Aerodynamics and hydrodynamics are very similar, apart from water is about 1000 times more dense than air. I had a couple of ideas concerning the reduction of drag in a sailing boat. In order to test them I could build a pond yacht, to 1 metre class rules, and run side by side comparisons. In that way I could avoid all the work, expense and endless, endless sanding of building a full size boat.

Until recently boat designers have taken huge amounts of resources optimising surface areas in contact with water. Aerodynamics have been largely ignored in the mistaken belief that they do not come into play until much higher speeds are in play. In this design anything that could induce drag was discarded, simplifying the design.

The hull is Eppler 347 profile, as are the wing, fin and bulb, and is 1 metre long. The cross section is circular.

I chose an Eppler aero profile #347 for it’s low drag characteristics while also retaining enough ‘’body’’ to make a viable hull. This was rotated 360 degrees and left complete. There is no rudder system shown, possibly the keel foil can be used to steer.
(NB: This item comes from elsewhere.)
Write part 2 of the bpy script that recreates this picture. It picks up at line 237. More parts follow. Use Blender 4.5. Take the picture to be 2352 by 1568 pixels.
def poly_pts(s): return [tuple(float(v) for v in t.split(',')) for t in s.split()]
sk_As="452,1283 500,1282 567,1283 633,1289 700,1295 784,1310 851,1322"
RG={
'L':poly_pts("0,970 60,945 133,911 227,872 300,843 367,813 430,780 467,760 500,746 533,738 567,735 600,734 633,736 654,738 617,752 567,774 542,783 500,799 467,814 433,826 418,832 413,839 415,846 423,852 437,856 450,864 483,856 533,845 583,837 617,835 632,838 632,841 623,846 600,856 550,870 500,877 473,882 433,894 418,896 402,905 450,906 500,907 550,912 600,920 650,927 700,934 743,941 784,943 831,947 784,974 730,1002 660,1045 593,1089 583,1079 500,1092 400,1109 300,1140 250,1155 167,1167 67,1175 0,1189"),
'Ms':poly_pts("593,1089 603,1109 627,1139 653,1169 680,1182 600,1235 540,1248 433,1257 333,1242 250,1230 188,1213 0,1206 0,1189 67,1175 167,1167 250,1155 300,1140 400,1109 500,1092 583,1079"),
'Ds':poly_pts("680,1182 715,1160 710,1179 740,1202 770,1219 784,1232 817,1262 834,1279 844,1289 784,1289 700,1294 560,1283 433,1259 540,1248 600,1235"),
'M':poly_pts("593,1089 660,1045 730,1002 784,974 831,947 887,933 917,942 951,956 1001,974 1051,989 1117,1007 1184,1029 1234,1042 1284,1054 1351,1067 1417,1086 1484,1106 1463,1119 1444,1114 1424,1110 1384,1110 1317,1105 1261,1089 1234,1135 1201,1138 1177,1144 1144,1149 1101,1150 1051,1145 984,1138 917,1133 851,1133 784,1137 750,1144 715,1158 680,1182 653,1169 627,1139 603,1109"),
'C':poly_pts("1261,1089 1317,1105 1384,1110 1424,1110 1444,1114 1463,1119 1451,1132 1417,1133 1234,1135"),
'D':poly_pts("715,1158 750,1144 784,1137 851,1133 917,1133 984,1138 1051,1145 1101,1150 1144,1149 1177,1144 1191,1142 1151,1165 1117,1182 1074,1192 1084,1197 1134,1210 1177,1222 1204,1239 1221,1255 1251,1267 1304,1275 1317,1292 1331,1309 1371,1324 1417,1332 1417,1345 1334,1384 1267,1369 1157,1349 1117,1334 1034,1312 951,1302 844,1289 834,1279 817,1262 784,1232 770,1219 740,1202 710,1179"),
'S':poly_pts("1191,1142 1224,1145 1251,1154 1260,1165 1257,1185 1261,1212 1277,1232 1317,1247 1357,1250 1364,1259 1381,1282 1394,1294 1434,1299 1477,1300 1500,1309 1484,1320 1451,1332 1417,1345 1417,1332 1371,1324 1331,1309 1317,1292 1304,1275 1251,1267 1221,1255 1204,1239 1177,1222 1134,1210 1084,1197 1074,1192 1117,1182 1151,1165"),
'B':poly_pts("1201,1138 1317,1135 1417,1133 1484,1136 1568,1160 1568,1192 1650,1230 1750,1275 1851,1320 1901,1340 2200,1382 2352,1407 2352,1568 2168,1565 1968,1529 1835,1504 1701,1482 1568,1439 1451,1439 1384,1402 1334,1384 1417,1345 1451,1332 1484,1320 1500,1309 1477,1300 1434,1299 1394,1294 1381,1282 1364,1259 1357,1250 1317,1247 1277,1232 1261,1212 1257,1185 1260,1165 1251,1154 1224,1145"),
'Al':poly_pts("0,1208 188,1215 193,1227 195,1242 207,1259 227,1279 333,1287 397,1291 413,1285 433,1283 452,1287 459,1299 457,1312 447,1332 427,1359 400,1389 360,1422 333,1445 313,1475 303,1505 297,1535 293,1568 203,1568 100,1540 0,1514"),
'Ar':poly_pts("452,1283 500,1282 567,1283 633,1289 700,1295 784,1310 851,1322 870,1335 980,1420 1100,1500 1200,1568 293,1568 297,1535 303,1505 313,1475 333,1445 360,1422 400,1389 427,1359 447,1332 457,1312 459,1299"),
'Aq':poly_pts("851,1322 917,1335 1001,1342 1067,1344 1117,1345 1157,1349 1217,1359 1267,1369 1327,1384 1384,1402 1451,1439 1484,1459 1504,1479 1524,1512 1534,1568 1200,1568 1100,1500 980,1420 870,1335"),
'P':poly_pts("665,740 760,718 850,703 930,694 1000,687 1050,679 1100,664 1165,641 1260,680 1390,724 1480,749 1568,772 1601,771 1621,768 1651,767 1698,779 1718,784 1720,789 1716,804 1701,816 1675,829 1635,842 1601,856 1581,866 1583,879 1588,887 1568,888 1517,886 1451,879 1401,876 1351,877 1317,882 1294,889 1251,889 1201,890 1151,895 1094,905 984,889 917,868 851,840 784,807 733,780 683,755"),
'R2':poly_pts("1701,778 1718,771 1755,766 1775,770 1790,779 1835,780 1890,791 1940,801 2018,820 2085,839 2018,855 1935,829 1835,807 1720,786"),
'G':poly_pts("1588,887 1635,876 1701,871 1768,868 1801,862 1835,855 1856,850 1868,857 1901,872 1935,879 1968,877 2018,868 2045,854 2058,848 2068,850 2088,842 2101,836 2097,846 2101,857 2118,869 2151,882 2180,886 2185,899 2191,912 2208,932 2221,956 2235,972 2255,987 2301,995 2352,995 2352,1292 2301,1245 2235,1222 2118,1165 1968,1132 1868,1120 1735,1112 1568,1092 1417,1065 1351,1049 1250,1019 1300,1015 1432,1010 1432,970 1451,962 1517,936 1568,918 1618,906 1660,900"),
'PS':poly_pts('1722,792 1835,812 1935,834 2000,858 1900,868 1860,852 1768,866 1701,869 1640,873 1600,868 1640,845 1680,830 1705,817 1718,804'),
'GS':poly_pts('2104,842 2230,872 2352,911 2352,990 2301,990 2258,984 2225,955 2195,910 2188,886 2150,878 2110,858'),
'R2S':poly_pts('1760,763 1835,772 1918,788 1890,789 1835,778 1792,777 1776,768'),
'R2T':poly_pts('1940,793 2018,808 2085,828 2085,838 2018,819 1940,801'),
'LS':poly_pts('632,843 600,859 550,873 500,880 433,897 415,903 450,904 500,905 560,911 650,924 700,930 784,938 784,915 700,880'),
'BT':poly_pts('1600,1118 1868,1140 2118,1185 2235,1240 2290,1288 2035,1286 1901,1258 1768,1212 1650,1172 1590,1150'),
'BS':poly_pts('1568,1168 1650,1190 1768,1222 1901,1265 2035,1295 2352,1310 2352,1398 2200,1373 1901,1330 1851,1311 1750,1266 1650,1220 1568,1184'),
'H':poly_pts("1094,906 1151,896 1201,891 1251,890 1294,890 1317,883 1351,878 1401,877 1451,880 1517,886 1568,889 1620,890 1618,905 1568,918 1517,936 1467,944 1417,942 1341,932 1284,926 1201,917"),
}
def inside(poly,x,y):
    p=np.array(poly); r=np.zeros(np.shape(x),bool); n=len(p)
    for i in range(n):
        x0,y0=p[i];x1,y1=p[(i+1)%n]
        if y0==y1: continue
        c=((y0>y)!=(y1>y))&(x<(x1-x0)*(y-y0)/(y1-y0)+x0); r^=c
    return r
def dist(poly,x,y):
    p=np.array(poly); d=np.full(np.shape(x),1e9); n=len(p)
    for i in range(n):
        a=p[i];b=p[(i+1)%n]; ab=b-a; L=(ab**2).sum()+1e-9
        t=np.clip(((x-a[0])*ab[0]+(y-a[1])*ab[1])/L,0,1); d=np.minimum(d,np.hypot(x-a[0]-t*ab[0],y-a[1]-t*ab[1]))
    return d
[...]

As the screenshots show the hull can lean up to 80 degrees from upright with no change in hydrodynamic shape, characteristics or handling, being able to sail full on at 80 degrees lean. The bow is intended to move the water aside without creating a large bow wave and also go through a wave. Traditional bows finely cut the water but also ride up over a wave creating a rhythmic rocking-horse motion.

Yacht at 0 degrees.
Yacht at 45 degrees.
Yacht at 80 degrees. The under-water, hydrodynamic, shape remains exactly the same as 0 degrees.

The sail/wing/mast is a symmetrical E347 divided into leading edge mid-section and tail-section and hinged. The controls run up through the midsection and apply torque at the base and half way up, to orient the sections into a power generating aero foil. There are no standing rigging or lines, therefore no drag.

The nose and tail section are rotated at 7 1/2 degrees
This is a later iteration showing the hinge section, with spacing for printed thin wall skins. The main central support is reinforced carbon fibre tubing

The gaps between each section can be sealed with Teflon strip, edge-on. This may stop, or reduce, pressure equalising from low to high.

The lower parallel section and upper, tapered, section of the wing.

The major flaw to this wing system is being unable to reduce the effective sail area without becoming overly complicated and heavy.